ETHIOPIA CHARGES JOURNALISTS WITH TERRORISM

Only days after the IFJ global conference on anti-terror laws, Ethiopia was the next country to crack the whip and arrest at least five journalists, and to charge them under anti-terror laws.

Eskinder Nega, an online journalist, was alleged to be helping a US-based opposition party Ginbot 7 plan various terrorist attacks across the country. Two other foreign journalists, contributors to the Swedish photo agency Kontinent, Johan Persson and Martin Schibbye, were last week charged with terrorism after being arrested in July while trying to cross the Ethiopia-Somalia border into the Ogaden region where Meles Zenawi’s government is fighting the Ogaden National Liberation Front rebels. Another journalist, Argaw Ashine, has reportedly fled the country fearing arrest.

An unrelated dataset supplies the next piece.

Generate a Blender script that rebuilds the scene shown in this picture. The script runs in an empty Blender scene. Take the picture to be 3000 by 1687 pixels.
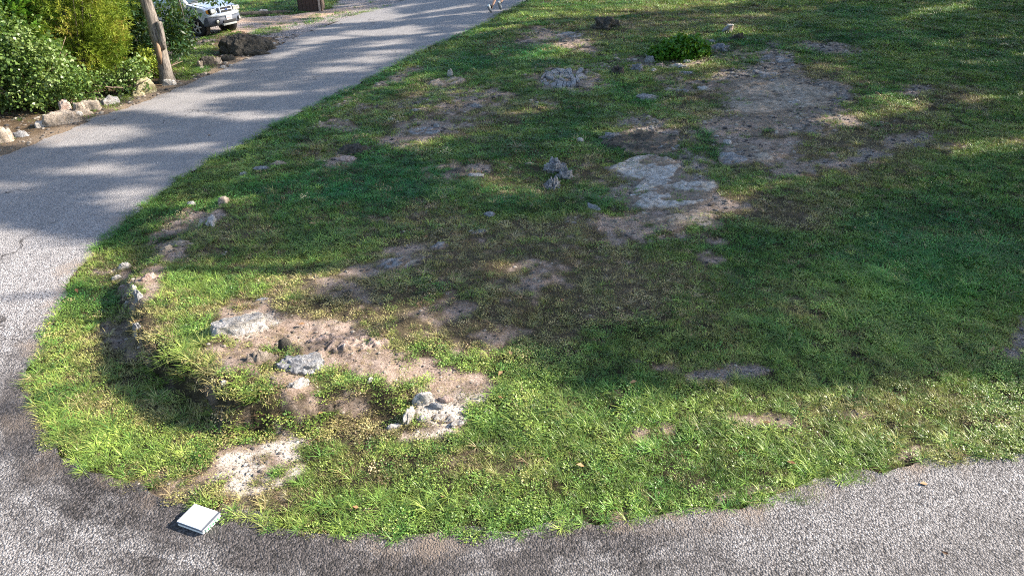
import bpy, bmesh, math, random
import numpy as np
from mathutils import Vector, Matrix, noise as mnoise

random.seed(7)
RNG = np.random.default_rng(11)
SC = bpy.context.scene
COL = SC.collection

# ------------------------------------------------------------------ camera
CAM_H = 4.6
PITCH = math.radians(30.0)
FPX = 2000.0            # focal length for a 3000 px wide frame
CP, SP = math.cos(PITCH), math.sin(PITCH)
cam_d = bpy.data.cameras.new("camera")
cam = bpy.data.objects.new("camera", cam_d)
COL.objects.link(cam)
cam_d.sensor_width = 36.0
cam_d.lens = 24.0
cam_d.clip_end = 3000.0
cam_d.clip_start = 0.05
cam.location = (0, 0, CAM_H)
cam.rotation_euler = (math.pi / 2 - PITCH, 0, 0)
SC.camera = cam

# ------------------------------------------------------------------ light
SUN_EL = math.radians(29.0)
SUN_AZ = math.radians(80.0)      # measured from +Y (camera forward) towards +X
SUN = np.array([math.cos(SUN_EL) * math.sin(SUN_AZ), math.cos(SUN_EL) * math.cos(SUN_AZ), math.sin(SUN_EL)])
world = bpy.data.worlds.new("World")
SC.world = world
world.use_nodes = True
wn = world.node_tree
bg = wn.nodes["Background"]
sky = wn.nodes.new("ShaderNodeTexSky")
sky.sky_type = 'NISHITA'
sky.sun_disc = False
sky.sun_elevation = SUN_EL
sky.sun_rotation = SUN_AZ
wn.links.new(sky.outputs[0], bg.inputs[0])
bg.inputs[1].default_value = 0.106
sun_d = bpy.data.lights.new("sun", 'SUN')
sun_d.energy = 5.0
sun_d.angle = math.radians(0.5)
sun_d.color = (1.0, 0.91, 0.78)
sun_o = bpy.data.objects.new("sun", sun_d)
COL.objects.link(sun_o)
sun_o.location = (30, 8, 30)
sun_o.rotation_euler = Vector(SUN).to_track_quat('Z', 'Y').to_euler()
SC.view_settings.view_transform = 'Standard'
SC.view_settings.look = 'None'
SC.view_settings.gamma = 1.0
SC.view_settings.use_curve_mapping = False
SC.view_settings.exposure = 1.72
SC.cycles.filter_width = 1.05 if hasattr(SC.cycles, 'filter_width') else 1.5
SC.cycles.use_denoising = False
SC.cycles.max_bounces = 6
SC.cycles.transparent_max_bounces = 8

# ------------------------------------------------------------------ numpy noise
_perm = RNG.random((256, 256))
def vnoise(x, y):
    x = np.asarray(x, float); y = np.asarray(y, float)
    xi = np.floor(x).astype(int); yi = np.floor(y).astype(int)
    fx = x - xi; fy = y - yi
    fx = fx * fx * (3 - 2 * fx); fy = fy * fy * (3 - 2 * fy)
    a = _perm[xi & 255, yi & 255]; b = _perm[(xi + 1) & 255, yi & 255]
    c = _perm[xi & 255, (yi + 1) & 255]; d = _perm[(xi + 1) & 255, (yi + 1) & 255]
    return (a * (1 - fx) + b * fx) * (1 - fy) + (c * (1 - fx) + d * fx) * fy
def fbm(x, y, o=4):
    s = 0; a = 1; t = 0
    for i in range(o):
        s = s + a * vnoise(x * 2 ** i + 17.3 * i, y * 2 ** i + 5.1 * i); t += a; a *= .5
    return s / t
def sstep(a, b, x):
    t = np.clip((x - a) / (b - a), 0, 1)
    return t * t * (3 - 2 * t)

# ------------------------------------------------------------------ pixel <-> world (photo is 3000 x 1687)
def ray(u, v):
    xp = (u - 1500.0) / FPX; yp = (v - 843.5) / FPX
    return np.array([xp, CP - yp * SP, -(SP + yp * CP)])
def project(x, y, z):
    dz = z - CAM_H
    depth = y * CP - dz * SP
    depth = np.where(depth < 0.3, 0.3, depth)
    yc = -(y * SP + dz * CP)
    return 1500 + FPX * x / depth, 843.5 + FPX * yc / depth, depth
def flat(u, v, z=0.0):
    r = ray(u, v); t = (CAM_H - z) / -r[2]
    return np.array([r[0] * t, r[1] * t])

LIP_PX = [(905, 425), (820, 462), (735, 510), (655, 585), (610, 655), (560, 705), (478, 735), (440, 790), (405, 850),
          (398, 930), (412, 1010), (440, 1080), (520, 1135), (610, 1190), (720, 1235), (900, 1225), (1060, 1190), (1200, 1170), (1350, 1215)]
LIP_H = [0, .04, .07, .10, .12, .15, .18, .22, .26, .30, .36, .40, .42, .40, .34, .26, .18, .10, 0]
LIP = np.array([flat(u, v) for u, v in LIP_PX])
LIP_H = np.array(LIP_H) * .90
_t = np.linspace(0, len(LIP) - 1, 60)
LIPR = np.stack([np.interp(_t, np.arange(len(LIP)), LIP[:, 0]), np.interp(_t, np.arange(len(LIP)), LIP[:, 1])], 1); LIPRH = np.interp(_t, np.arange(len(LIP)), LIP_H)
MOUND = flat(900, 1060)
def lip_dist(x, y):
    """signed distance to the bank's lip (positive on the lawn side) and the bank height there"""
    best = np.full(np.shape(x), 1e9); sg = np.zeros(np.shape(x)); hh = np.zeros(np.shape(x))
    for i in range(len(LIP) - 1):
        a, b = LIP[i], LIP[i + 1]; d = b - a; L2 = d @ d
        t = np.clip(((x - a[0]) * d[0] + (y - a[1]) * d[1]) / L2, 0, 1)
        dx = x - (a[0] + t * d[0]); dy = y - (a[1] + t * d[1])
        r = np.hypot(dx, dy)
        s = np.sign(d[0] * dy - d[1] * dx)
        m = r < best
        best = np.where(m, r, best); sg = np.where(m, s, sg)
        hh = np.where(m, LIP_H[i] * (1 - t) + LIP_H[i + 1] * t, hh)
    num = 0.0; den = 0.0
    for q, hq in zip(LIPR, LIPRH):
        w = 1.0 / ((x - q[0]) ** 2 + (y - q[1]) ** 2 + .02) ** 2
        num = num + w * hq; den = den + w
    return best * sg, num / den * sstep(.0, .03, hh)
def height(x, y, fine=True):
    x = np.asarray(x, float); y = np.asarray(y, float)
    t = sstep(-9, 3, x)
    yy = np.clip(y - 10, 0, 32)
    z = t * 0.042 * (np.sqrt(yy * yy + 4) - 2)
    z = z + 0.030 * np.clip(x - 3, 0, 18) * sstep(4, 12, y)
    sd, hh = lip_dist(x, y)
    rag = (fbm(x * 2.0, y * 2.0, 4) - .5) * .9
    up = sstep(-.20, .13, sd + rag * .42) * np.exp(-np.clip(sd, 0, None) / 3.2)
    dn = -0.32 * hh * np.exp(-np.clip(-sd, 0, None) / .42) * (sd <= 0)
    z = z + hh * up + dn
    if fine:
        off = np.minimum(road_off(x, y), gravel_off(x, y))
        z = z + (fbm(x * .6, y * .6, 3) - .5) * .16 * sstep(0.1, 1.5, off) + (fbm(x * 3.1 + 9, y * 3.1, 3) - .5) * .06 * sstep(0.0, .5, off)
        mo = sstep(1.25, .5, np.hypot((x - MOUND[0]) / 1.5, (y - MOUND[1]) / 1.15))
        z = z + mo * ((fbm(x * 5 + 3, y * 5, 4) - .5) * .16 + .04)
    return z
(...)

The IFJ member union in Ethiopia, the National Journalists Union (ENJU), said the arrests created a climate of fear among journalists. Following their request for information, Federal Police Central Intelligence and Crime Intelligence Director, Assistant Commissioner Demelash Gebremichael said that the journalists were arrested after the National Intelligence and Security Service and the Federal Police Joint Anti-terror Task Force got evidence that they were engaged in destabilising peace and security in the country and spying on behalf of external forces.

When I met Prime Minister Meles Zenawi with an IFJ delegation in January last year, he boasted about Ethiopia becoming a paragon of press freedom. Even if this was true, it did not last long and it looks that Zenawi is taking a leaf from the book of many despots, showing no scruples in using anti-terror laws to silence his critics.